House and auto insurers’ profits and the rate increases they charge policy holders are coming under political scrutiny, but politicians’ proposed solutions are badly counterproductive.
New York Governor Kathy Hochul (D) this month became the latest state lawmaker to advocate profits caps on insurers, to tackle escalating home- and “crushingly expensive” auto-insurance rates.
Her plan would require home insurers with “outsized profit margins” to lower or justify their rates, and review the profits threshold at which auto-insurers are required to refund customers.
Also this month, lawmakers in states including Oklahoma proposed profit caps targeting insurance.
No.
Government definitions of “outsized profit margins” have nothing to do with business imperatives or what happens in a free market. Those definitions serve only the personal political ambitions of the politicians doing the defining, and they’ll vary across politicians and their political parties.
Beyond that, all price caps do is limit the availability of the product being capped—whether oil and natural gas and gasoline, rental housing availability and quality…or insurance policies. The limit on supply, too, hurts those on the lower economic rungs of our economy first and hardest.
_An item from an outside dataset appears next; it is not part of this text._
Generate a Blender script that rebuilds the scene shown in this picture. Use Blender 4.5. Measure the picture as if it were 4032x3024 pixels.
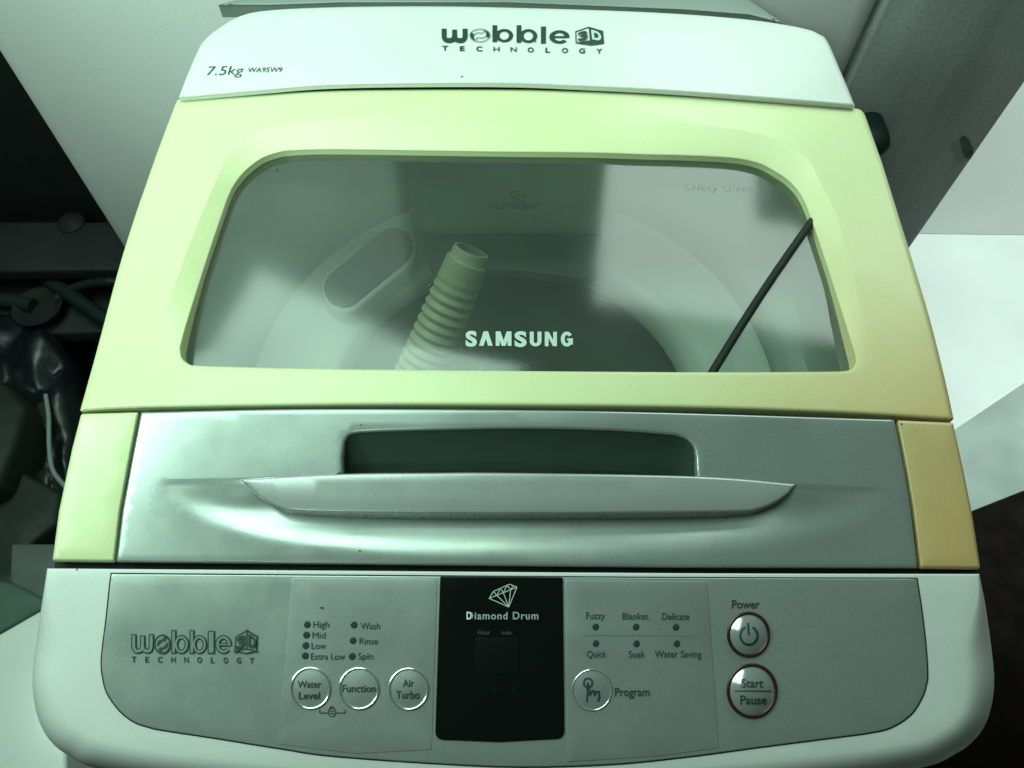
import bpy, bmesh, math, random
from mathutils import Vector, Matrix
from mathutils.geometry import delaunay_2d_cdt
random.seed(7)
S = bpy.context.scene
COL = S.collection
for o in list(bpy.data.objects): bpy.data.objects.remove(o)

# ------------------------------------------------------------------ camera
F = 3100.0                       # focal length in photo pixels (4032 wide)
CAM = Vector((-0.0092, -0.2284, 1.3881))
PITCH, YAW, ROLL = math.radians(60), -0.0215, 0.0266
_f = Vector((0, math.cos(PITCH), -math.sin(PITCH))); _u = Vector((0, math.sin(PITCH), math.cos(PITCH))); _r = Vector((1, 0, 0))
_m = Matrix.Rotation(YAW, 3, 'Z'); _f, _u, _r = _m @ _f, _m @ _u, _m @ _r
_c, _s = math.cos(ROLL), math.sin(ROLL); _r, _u = _c*_r + _s*_u, -_s*_r + _c*_u
cd = bpy.data.cameras.new('camera'); cam = bpy.data.objects.new('camera', cd); COL.objects.link(cam)
cam.matrix_world = Matrix(((_r.x, _u.x, -_f.x, CAM.x), (_r.y, _u.y, -_f.y, CAM.y), (_r.z, _u.z, -_f.z, CAM.z), (0, 0, 0, 1)))
cd.sensor_width = 36; cd.lens = 36*F/4032; cd.clip_start = 0.01; cd.clip_end = 60
S.camera = cam

# ------------------------------------------------------------------ world and lamps
w = bpy.data.worlds.new('World'); S.world = w; w.use_nodes = True
w.node_tree.nodes['Background'].inputs[0].default_value = (0.62, 0.85, 0.74, 1)
w.node_tree.nodes['Background'].inputs[1].default_value = 0.035
S.view_settings.view_transform = 'Standard'; S.view_settings.look = 'None'
S.view_settings.exposure = 0.0; S.view_settings.gamma = 1
S.render.engine = 'CYCLES'
S.cycles.max_bounces = 8; S.cycles.transparent_max_bounces = 12
def area(name, loc, target, sx, sy, power, col):
    l = bpy.data.lights.new(name, 'AREA'); l.shape = 'RECTANGLE'; l.size = sx; l.size_y = sy; l.energy = power; l.color = col
    o = bpy.data.objects.new(name, l); COL.objects.link(o); o.location = loc
    o.rotation_euler = (Vector(target) - Vector(loc)).to_track_quat('-Z', 'Y').to_euler()
    return o
GREEN = (0.67, 1.0, 0.82)
def spot(name, loc, target, cone, blend, power, col, r):
    l = bpy.data.lights.new(name, 'SPOT'); l.energy = power; l.color = col; l.spot_size = math.radians(cone); l.spot_blend = blend; l.shadow_soft_size = r
    o = bpy.data.objects.new(name, l); COL.objects.link(o); o.location = loc
    o.rotation_euler = (Vector(target) - Vector(loc)).to_track_quat('-Z', 'Y').to_euler()
area('window_light_right', (0.45, 0.52, 1.30), (0.42, 0.10, 0.95), 0.62, 0.34, 2.7, (0.78, 1.0, 0.88))
area('window_light_left', (-0.58, 0.52, 1.30), (-0.50, -0.05, 0.97), 0.80, 0.42, 1.0, GREEN)
area('side_light', (-0.70, -0.02, 1.45), (-0.14, 0.04, 0.93), 0.26, 0.26, 3.0, GREEN)
area('ceiling_light', (-0.50, 0.42, 2.10), (-0.20, 0.30, 0.9), 0.85, 0.85, 12.5, GREEN)
spot('added_wall_fill', (-0.55, -1.10, 2.05), (-0.12, 0.50, 1.0), 29, 1.0, 66, GREEN, 0.12)  # added unseen lamp to brighten the wall and the rear of the lid
spot('added_corner_fill', (1.40, 0.42, 1.65), (1.00, 0.80, 0.25), 66, 0.9, 120, (0.80, 1.0, 0.91), 0.15)  # added unseen lamp that lifts the far right floor and wall

# ------------------------------------------------------------------ helpers
def lerp(a, b, t): return a + (b-a)*t
def sstep(a, b, x):
    t = max(0, min(1, (x-a)/(b-a))); return t*t*(3-2*t)
def table(tab, x):
    if x <= tab[0][0]: return tab[0][1]
    for (a, b), (c, d) in zip(tab, tab[1:]):
        if x <= c: return lerp(b, d, (x-a)/(c-a))
    return tab[-1][1]
def ray(px, py): return _f + (px-2016)/F*_r - (py-1512)/F*_u
CROWN = [(-0.30, 0.0), (-0.089, 0.0), (0.0, 0.010), (0.286, 0.012), (0.45, 0.012)]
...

Requiring insurers to justify their rates and the profit levels at which policy holder refunds are paid is a good idea, but government is the wrong crowd that must be satisfied.
Better simply to require insurers to disclose their profit margins and the basis on which they arrive at their definitions of profit. Their policy rates already are publicly available; making both sides of that process public would let the public more effectively shop for policies that suit their individual needs.
Doing that within an increasingly deregulated (not unregulated) insurance market environment would move the industry closer to a truly competitive market within which insurers would reap fair profits and insurees would pay fair premium amounts for the policies they want. And the Critical Item: “fair” would be defined within that competitive market by those market participants, not by any government.